--- Begin MATERIAL ---

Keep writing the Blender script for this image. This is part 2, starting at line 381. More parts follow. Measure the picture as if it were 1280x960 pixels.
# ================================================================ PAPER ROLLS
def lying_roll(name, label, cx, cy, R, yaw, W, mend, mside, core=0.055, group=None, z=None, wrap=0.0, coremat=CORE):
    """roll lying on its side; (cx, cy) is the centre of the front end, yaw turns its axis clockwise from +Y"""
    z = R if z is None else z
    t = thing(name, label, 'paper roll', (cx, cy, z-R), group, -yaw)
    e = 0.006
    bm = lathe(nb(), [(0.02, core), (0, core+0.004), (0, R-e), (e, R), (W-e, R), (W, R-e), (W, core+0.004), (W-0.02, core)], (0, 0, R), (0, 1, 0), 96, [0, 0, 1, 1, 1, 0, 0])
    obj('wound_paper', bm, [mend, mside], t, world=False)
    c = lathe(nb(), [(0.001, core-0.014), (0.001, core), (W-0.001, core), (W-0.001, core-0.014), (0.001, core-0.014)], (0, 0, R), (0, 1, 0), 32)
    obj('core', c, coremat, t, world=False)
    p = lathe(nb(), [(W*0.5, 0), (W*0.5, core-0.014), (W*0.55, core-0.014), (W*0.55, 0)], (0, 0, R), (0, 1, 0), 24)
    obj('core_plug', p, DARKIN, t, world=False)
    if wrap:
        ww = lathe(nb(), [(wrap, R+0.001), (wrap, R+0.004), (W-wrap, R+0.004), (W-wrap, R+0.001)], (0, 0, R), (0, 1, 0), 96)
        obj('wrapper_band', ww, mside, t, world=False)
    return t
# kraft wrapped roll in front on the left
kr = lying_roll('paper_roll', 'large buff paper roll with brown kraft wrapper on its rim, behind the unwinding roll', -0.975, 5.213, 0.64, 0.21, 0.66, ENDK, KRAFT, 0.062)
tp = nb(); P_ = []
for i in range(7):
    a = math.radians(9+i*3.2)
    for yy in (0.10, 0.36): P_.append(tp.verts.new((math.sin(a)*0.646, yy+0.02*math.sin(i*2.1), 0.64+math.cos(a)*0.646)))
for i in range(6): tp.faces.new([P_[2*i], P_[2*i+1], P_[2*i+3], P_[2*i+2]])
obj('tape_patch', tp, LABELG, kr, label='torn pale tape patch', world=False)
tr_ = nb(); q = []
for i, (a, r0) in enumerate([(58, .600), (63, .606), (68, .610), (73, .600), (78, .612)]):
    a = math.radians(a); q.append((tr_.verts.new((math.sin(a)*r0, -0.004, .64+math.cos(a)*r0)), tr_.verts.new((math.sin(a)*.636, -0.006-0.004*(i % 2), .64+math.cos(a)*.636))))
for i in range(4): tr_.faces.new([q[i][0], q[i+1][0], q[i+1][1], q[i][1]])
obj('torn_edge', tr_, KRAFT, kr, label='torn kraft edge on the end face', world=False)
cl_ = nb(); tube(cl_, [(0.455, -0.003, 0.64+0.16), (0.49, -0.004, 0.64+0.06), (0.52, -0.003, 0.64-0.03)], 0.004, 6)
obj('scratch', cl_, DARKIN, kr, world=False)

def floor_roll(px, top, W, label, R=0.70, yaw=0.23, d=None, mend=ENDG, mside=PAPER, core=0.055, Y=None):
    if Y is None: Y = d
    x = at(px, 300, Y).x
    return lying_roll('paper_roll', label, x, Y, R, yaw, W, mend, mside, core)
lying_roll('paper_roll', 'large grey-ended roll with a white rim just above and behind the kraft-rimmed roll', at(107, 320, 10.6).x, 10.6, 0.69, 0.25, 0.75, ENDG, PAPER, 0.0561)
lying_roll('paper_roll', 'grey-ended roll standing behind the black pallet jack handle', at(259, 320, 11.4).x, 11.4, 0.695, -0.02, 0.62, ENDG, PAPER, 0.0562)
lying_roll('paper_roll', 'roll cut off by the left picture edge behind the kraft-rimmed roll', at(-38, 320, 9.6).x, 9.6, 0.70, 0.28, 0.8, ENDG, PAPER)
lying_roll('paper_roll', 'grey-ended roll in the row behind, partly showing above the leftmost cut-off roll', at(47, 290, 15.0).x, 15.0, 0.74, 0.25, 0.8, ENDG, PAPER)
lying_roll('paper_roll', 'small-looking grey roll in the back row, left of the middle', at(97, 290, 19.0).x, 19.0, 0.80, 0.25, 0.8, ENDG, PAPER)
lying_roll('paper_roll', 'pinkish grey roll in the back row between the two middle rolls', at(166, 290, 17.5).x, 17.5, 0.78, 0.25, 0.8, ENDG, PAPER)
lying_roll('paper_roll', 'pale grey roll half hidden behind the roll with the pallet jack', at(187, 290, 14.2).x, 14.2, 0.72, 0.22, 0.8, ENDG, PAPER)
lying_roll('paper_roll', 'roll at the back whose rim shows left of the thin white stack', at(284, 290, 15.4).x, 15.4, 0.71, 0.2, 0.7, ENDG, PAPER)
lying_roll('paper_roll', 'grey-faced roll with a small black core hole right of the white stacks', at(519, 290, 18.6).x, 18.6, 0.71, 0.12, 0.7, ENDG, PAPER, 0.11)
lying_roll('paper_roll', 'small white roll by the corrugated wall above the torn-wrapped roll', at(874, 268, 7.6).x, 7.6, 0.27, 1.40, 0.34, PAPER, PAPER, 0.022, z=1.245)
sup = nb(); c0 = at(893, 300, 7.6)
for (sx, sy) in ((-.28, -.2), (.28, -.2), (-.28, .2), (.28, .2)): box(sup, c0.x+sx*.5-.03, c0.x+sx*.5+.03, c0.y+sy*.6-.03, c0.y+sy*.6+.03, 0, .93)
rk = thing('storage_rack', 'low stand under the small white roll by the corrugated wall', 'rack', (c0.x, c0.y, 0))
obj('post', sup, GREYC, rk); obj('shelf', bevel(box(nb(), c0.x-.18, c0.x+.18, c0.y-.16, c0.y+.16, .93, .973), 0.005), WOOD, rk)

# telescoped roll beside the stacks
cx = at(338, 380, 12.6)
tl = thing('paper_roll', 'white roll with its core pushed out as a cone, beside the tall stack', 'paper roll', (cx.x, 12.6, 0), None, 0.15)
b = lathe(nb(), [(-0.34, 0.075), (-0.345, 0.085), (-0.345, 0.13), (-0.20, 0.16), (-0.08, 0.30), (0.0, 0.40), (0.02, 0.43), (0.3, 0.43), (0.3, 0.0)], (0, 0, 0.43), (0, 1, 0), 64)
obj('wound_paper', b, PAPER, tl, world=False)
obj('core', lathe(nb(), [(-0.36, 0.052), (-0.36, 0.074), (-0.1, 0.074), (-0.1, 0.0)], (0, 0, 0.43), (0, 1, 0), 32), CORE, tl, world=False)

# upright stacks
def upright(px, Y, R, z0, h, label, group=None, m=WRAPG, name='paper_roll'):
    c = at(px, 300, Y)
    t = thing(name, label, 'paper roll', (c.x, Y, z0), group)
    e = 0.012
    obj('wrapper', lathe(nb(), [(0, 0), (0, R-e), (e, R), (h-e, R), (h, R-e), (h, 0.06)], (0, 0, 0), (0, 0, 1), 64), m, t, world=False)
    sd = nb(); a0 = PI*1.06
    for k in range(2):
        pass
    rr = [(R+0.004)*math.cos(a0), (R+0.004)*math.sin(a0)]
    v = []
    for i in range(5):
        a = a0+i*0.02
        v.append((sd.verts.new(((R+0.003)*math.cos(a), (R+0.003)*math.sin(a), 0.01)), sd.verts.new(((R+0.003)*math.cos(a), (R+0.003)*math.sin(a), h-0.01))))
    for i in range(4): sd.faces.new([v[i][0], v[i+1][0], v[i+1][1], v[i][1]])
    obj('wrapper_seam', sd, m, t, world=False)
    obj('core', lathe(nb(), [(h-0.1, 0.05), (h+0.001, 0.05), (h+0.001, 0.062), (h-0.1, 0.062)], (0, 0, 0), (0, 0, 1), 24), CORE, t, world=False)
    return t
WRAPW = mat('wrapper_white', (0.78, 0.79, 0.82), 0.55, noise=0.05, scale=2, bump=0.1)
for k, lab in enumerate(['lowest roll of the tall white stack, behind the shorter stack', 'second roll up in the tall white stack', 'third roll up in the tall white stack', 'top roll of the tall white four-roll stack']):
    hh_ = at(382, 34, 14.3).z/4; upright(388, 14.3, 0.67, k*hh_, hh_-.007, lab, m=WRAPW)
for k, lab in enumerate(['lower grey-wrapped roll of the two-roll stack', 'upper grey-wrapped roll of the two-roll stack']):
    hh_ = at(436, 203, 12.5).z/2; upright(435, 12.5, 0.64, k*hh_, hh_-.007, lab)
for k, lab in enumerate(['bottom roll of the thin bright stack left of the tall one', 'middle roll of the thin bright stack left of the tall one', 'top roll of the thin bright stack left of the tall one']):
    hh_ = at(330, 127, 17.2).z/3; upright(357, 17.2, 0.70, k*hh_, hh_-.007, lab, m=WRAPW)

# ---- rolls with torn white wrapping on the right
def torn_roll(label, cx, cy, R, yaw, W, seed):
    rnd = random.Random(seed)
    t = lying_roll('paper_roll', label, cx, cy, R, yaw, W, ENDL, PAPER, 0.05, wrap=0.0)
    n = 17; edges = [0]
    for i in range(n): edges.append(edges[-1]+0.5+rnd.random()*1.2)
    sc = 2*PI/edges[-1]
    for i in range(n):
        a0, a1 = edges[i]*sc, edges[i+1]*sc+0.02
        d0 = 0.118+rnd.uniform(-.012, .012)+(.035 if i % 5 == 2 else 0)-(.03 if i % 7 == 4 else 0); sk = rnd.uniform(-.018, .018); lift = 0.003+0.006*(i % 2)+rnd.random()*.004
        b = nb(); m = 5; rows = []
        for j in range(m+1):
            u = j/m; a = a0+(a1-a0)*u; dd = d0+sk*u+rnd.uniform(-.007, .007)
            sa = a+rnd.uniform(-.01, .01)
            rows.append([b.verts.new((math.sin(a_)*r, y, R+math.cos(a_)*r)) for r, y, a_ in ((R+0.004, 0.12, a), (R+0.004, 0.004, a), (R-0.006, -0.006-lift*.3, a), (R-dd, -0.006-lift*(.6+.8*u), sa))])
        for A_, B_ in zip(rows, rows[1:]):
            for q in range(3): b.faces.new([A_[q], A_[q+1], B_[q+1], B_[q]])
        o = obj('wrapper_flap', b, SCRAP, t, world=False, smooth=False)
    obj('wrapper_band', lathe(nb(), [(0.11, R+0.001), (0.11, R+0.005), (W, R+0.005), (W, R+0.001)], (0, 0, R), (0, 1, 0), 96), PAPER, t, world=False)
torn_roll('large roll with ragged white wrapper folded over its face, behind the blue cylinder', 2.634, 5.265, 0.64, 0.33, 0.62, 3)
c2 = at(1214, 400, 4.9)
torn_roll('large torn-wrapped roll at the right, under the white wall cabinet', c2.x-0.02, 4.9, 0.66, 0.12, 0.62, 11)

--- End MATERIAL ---

:: DO THIS ::
Tally the lines of the data that hold the string "DARKIN". Answer with the number and nothing more.

:: THE ANSWER ::
2